More than the quality, though, I wondered about the need. Mainstream poetry has not succumbed to the deadening of imagination which so much mainstream fiction has succumbed to. A book like Verse & Universe: Poems About Science and Mathematics is, in its own way, a collection of SF poems, many written by Big Names in poetry. They had no need to label their poems as anything other than poems.

I still think most of the best SF poetry is happening in the literary journals and is not written by writers who would ever associate themselves with a literary ghetto other than the ghetto of poetry, but there are also some good poems being written by writers who intentionally identify themselves with the world of SF.

Some of the best such poetry I've read recently is at the Strange Horizons site. From the linguistic quantum mechanics of Mike Allen's "Pulse" to the literate and quite beautiful "Quasimodo Takes the Grand Tour" by Tobias Seamon, there's a wide range of styles, themes, tones, and subject matter. This is refreshing poetry, regardless of whether you read it because you are inclined to read SF or because you are interested in poetry.

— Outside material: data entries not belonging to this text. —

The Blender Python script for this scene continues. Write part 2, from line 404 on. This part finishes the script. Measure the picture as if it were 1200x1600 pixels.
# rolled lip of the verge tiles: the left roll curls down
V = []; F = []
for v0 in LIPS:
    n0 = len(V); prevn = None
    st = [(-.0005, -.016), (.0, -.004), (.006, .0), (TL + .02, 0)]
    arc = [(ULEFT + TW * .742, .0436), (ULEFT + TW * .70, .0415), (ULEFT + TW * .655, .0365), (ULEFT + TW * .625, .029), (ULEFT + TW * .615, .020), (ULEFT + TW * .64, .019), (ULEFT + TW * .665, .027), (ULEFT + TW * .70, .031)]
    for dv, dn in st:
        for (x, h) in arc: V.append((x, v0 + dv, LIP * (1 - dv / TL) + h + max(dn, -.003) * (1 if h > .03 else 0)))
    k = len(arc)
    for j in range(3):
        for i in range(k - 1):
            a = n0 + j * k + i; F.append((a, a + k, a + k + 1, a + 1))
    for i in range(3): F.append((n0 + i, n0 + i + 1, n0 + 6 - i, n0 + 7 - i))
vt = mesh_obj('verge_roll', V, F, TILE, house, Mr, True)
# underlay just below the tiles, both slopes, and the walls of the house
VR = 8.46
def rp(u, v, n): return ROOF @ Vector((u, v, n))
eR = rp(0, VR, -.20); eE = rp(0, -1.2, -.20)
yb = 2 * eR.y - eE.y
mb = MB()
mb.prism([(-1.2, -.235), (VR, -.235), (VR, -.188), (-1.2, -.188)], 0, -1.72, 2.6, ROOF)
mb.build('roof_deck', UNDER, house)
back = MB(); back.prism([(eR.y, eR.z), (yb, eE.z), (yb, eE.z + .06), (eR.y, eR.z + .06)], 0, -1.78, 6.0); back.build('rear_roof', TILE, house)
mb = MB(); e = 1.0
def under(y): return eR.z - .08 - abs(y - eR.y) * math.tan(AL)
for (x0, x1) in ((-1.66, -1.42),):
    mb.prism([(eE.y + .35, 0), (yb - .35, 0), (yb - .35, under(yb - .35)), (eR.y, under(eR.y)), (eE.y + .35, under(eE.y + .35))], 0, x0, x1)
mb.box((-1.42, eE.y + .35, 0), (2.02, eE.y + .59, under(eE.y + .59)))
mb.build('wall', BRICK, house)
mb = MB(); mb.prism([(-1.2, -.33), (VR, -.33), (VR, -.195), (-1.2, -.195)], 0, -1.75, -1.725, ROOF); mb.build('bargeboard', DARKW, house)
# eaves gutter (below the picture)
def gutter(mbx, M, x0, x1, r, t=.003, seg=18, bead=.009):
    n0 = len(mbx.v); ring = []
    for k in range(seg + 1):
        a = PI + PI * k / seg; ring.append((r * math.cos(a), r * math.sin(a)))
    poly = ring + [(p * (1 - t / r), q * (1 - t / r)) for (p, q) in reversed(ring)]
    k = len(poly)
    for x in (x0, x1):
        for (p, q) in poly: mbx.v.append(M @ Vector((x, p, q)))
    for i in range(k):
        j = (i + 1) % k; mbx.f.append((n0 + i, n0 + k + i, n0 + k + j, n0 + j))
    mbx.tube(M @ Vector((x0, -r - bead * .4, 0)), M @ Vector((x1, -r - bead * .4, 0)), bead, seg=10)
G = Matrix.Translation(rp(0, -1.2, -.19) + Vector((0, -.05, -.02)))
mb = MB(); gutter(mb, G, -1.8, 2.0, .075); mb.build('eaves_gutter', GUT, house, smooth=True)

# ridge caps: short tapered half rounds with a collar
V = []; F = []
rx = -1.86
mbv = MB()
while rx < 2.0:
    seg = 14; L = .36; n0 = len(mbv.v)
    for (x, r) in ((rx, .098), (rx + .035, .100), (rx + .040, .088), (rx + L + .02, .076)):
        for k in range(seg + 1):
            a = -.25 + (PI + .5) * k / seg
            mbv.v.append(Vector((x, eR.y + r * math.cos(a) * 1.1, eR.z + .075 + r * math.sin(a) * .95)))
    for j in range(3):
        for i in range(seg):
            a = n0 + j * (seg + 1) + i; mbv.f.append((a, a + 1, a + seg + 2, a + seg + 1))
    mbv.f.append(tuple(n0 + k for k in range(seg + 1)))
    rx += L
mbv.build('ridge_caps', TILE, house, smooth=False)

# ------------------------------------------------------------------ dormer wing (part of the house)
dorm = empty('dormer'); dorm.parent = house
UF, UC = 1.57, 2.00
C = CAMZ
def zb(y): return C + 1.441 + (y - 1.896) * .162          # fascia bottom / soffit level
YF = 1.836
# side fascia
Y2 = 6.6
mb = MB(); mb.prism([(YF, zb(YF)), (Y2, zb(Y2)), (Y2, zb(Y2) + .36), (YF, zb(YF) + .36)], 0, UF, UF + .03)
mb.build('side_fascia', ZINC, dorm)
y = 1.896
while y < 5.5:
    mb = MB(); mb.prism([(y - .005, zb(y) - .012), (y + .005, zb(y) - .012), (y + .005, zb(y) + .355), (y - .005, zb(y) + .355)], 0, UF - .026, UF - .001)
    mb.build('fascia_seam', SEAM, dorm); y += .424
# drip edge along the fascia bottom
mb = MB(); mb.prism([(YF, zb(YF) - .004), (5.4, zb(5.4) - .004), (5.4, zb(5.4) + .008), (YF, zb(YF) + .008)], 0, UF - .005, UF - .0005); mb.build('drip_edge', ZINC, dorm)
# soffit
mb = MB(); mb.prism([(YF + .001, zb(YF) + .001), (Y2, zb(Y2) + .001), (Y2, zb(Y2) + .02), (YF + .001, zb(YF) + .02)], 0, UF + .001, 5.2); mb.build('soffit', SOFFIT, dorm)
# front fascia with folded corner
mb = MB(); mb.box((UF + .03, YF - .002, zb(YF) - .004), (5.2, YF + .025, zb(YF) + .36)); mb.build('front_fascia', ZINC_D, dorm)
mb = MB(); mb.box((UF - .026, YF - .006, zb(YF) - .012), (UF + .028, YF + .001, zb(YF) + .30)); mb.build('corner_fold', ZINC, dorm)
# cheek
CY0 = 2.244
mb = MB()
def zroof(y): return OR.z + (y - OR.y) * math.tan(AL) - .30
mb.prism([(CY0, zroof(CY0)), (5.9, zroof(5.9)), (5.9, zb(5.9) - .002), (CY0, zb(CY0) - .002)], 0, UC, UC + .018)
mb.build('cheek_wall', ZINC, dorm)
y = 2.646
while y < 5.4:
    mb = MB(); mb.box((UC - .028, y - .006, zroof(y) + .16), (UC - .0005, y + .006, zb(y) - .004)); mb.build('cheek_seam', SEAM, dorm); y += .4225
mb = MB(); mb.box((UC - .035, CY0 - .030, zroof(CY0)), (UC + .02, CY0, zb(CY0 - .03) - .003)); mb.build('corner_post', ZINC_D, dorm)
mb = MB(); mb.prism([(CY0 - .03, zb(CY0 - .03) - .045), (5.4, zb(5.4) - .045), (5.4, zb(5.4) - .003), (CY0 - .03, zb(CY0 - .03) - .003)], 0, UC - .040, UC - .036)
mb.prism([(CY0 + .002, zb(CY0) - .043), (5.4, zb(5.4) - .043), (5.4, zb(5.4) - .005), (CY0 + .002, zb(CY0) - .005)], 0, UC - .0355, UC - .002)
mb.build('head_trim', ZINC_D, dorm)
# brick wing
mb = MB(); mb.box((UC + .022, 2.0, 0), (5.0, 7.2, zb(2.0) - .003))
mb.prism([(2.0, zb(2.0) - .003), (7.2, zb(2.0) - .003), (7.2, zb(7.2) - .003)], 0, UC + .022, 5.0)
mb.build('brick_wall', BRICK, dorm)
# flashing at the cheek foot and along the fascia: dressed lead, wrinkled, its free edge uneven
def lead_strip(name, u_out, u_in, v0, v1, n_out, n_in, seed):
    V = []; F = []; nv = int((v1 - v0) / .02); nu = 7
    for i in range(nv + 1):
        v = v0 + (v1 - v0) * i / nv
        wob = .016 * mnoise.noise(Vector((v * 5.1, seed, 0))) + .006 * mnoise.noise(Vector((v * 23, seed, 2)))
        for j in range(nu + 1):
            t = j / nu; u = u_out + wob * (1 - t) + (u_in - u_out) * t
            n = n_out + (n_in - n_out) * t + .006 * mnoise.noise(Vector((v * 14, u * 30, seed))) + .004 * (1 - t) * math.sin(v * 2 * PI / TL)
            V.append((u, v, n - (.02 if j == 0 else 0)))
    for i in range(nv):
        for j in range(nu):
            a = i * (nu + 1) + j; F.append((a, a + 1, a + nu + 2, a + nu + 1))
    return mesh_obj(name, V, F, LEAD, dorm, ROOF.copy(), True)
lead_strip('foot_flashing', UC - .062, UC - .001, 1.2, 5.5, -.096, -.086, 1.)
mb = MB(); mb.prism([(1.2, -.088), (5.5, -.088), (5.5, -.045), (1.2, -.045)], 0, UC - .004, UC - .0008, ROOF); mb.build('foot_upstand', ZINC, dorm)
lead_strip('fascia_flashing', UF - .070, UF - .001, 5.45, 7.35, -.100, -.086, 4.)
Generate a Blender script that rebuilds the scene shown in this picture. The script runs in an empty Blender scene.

There are plenty of excellent poems lurking in the archives, too. There's "The Holes through which the Scarabs Come" by Marge Simon, which, though at times a bit heavy-handed, includes at least one marvelous stanza:
You were there at the crossing
when the song of rails announced
the thunderous entry of passing souls.
Their statues draped in vines will crumble.
Then through marble holes,
through rifts of bone, the scarabs come.
There's a long, everthing-but-the-kitchen-sink poem by John M. Ford, "Troy: The Movie" (originally published in Weird Tales). There's a fond and beautiful homage to Allen Ginsberg, "Howling with Ginsberg" by Phil Wright. There's the stunning, aching, lyrical "Gwyndion's Loss of Llew" by Ellen Kushner (originally published in 1982). One of my favorite first stanzas is that of "Shepherds in the Night" by Tracina Jackson-Adams:
We weren't expecting shepherds,
and nearly tripped over them, since
we were looking at the sky. There haven't
been sheep here for a dog's age, but shepherds
have never required sheep
to guard, just wolves
to guard them from.
And there's one of my favorite poems of one of my favorite contemporary poets, Tom Disch's "Ballade of the New God", which begins:
I have decided I'm divine.
Caligula and Nero knew
A godliness akin to mine,
But they are strictly hitherto.
They're dead, and what can dead gods do?
I'm here and now. I'm dynamite.
I'd worship me if I were you.
A new religion starts tonight.
Do we need to pigeonhole good poetry as SF poetry? I don't know, though I remain skeptical. The label may serve some purpose, may bring readers and poets together who otherwise might have missed each other. What matters, though, is the quality of the writing, the sensitivity to the language -- language first and last and in between! -- the awareness of traditions and past experiments, the celebration of imagining. All of those qualities are available at Strange Horizons, and their editors deserve praise for publishing both original and reprinted poetry of high quality.